With the election of Franklin D. Roosevelt and the end of Prohibition, he opened a new Stork Club -- with a legal liquor license, perhaps the first in New York, he said -- in a five-story town house that he readdressed as the catchier 53 1/2 East 51st Street. But now, he wrote, the dining room union was under the control of the mob boss Dutch Shultz, and he was harassed for payoffs. He fired the workers and recruited a new staff, under police protection. By 1934, he said, business was so good he moved the club to a bigger spot at 3 East 53d Street, just east of Fifth Avenue. The move ushered in the club's glory years. Jimmy Durante, Alfred Vanderbilt, J. Paul Getty, Alfred Drake, Rudy Vallee and Charlie Chaplin, among many other notables, married women they met at the Stork. Prince Rainier of Monaco and Grace Kelly leaked news of their engagement there.

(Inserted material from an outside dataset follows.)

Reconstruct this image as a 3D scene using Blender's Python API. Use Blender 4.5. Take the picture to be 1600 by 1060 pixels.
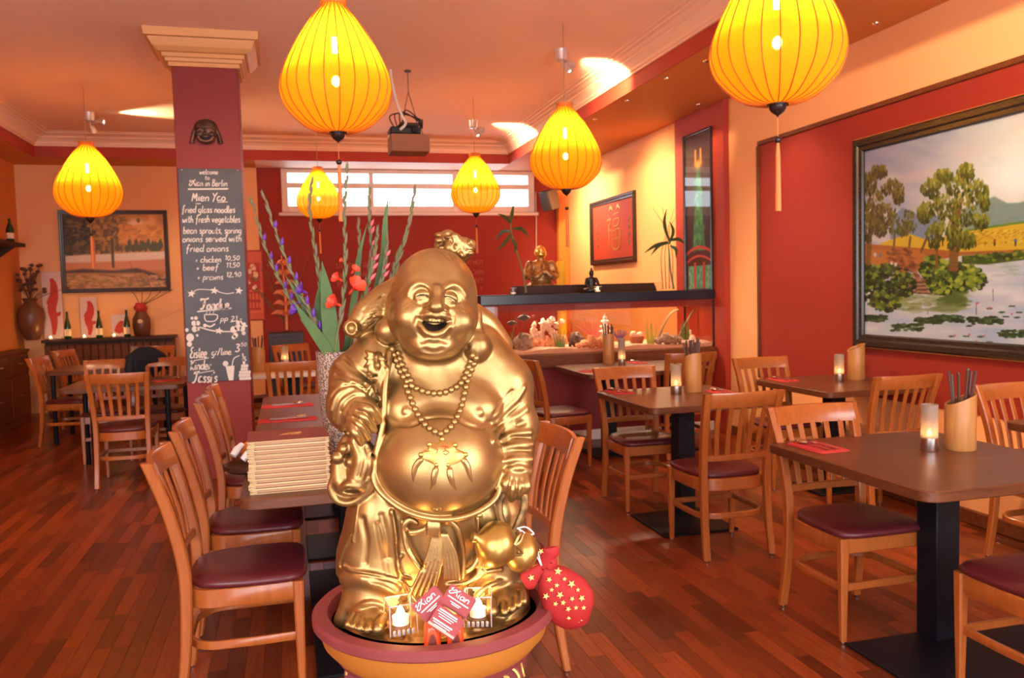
import bpy, bmesh, math, random
import numpy as np
from mathutils import Vector, Matrix

for o in list(bpy.data.objects):
    bpy.data.objects.remove(o)
sc = bpy.context.scene
col = sc.collection
PI = math.pi
random.seed(7)

# ------------------------------------------------------------------ camera
FPX, YAW, PITCH, ROLL, CAMH = 1300.0, 0.261469, 0.0590941, -0.0254253, 1.5
_cy, _sy, _cp, _sp, _cr, _sr = math.cos(YAW), math.sin(YAW), math.cos(PITCH), math.sin(PITCH), math.cos(ROLL), math.sin(ROLL)
_F = Vector((_sy*_cp, _cy*_cp, -_sp)); _R0 = Vector((_cy, -_sy, 0)); _U0 = _R0.cross(_F)
CR = _R0*_cr + _U0*_sr
CU = _U0*_cr - _R0*_sr
CB = -_F
cam_data = bpy.data.cameras.new('camera')
cam = bpy.data.objects.new('camera', cam_data)
col.objects.link(cam)
cam.matrix_world = Matrix(((CR.x, CU.x, CB.x, 0), (CR.y, CU.y, CB.y, 0), (CR.z, CU.z, CB.z, CAMH), (0, 0, 0, 1)))
cam_data.sensor_width = 36.0
cam_data.lens = 36.0*FPX/1600.0
cam_data.clip_start = 0.05
cam_data.clip_end = 100
cam_data.dof.use_dof = True
cam_data.dof.focus_distance = 1.85
cam_data.dof.aperture_fstop = 9.0
sc.camera = cam

def ray(px, py):
    return CR*((px-800)/FPX) + CU*(-(py-530)/FPX) - CB
def atY(px, py, Y):
    d = ray(px, py); return Vector((0, 0, CAMH)) + d*(Y/d.y)
def atX(px, py, X):
    d = ray(px, py); return Vector((0, 0, CAMH)) + d*(X/d.x)
def atZ(px, py, Z):
    d = ray(px, py); return Vector((0, 0, CAMH)) + d*((Z-CAMH)/d.z)

# ------------------------------------------------------------------ world, exposure, big lights
world = bpy.data.worlds.new('world'); sc.world = world
world.use_nodes = True
_bg = world.node_tree.nodes['Background']
_bg.inputs[0].default_value = (0.80, 0.90, 1.0, 1)
_bg.inputs[1].default_value = 4.5
sc.view_settings.view_transform = 'Standard'
sc.view_settings.look = 'None'
sc.view_settings.gamma = 1.0
sc.view_settings.use_curve_mapping = False
sc.view_settings.exposure = 0.62

def light(name, kind, loc, energy, color, target=None, size=0.1, size_y=None, spot=None, blend=0.4):
    d = bpy.data.lights.new(name, kind)
    d.energy = energy; d.color = color
    if kind == 'AREA':
        d.shape = 'RECTANGLE'; d.size = size; d.size_y = size_y or size
    else:
        d.shadow_soft_size = size
    if kind == 'SPOT':
        d.spot_size = spot; d.spot_blend = blend
    o = bpy.data.objects.new(name, d); col.objects.link(o)
    o.location = loc
    if target is not None:
        o.rotation_euler = (Vector(target)-Vector(loc)).to_track_quat('-Z', 'Y').to_euler()
    return o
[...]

With the 1950's and 60's, as problems with the unions multiplied after the firing of a kitchen worker, Mr. Billingsley hired Roy Cohn as his lawyer and defied the protesters. Sabotage mounted. Something was put in the plumbing, "so when you drew water it would be a deep dark blue," he wrote. "Salt was put in the sugar bowl and sugar in the salt. Telephone wires were broken and slugs put in telephone slots that would stick." Drapes were torn, upholstery was sliced with razors and mirrors were cracked. Fires started. "Once the elevator was fixed so it would and did drop with me in it." At night when he went home, he wrote, "I would have all lights out in the house, would have to feel my way in and through the house to my bedroom with keys in one hand and pistol in the other hand."

He tried to catch union leaders in threats. "One time I had about twelve tape recordings going in every room in my home where there was a union man who wanted to see me," he wrote. "I even had one recorder over the front door to catch his first and last words." But the demonstrations, changing tastes and dwindling crowds worked to close the Stork Club's doors for good on Oct, 4, 1965. (Two years later it was demolished to clear the site for a vest-pocket park bequeathed by William S. Paley of CBS.) A year to the day after the club closed, Mr. Billingsley, in broken health, died of a heart attack at 66, leaving his daughter his sheaves of notes. "Myself," he wrote, "I can remember every one that was good or bad to me from the time my memories started."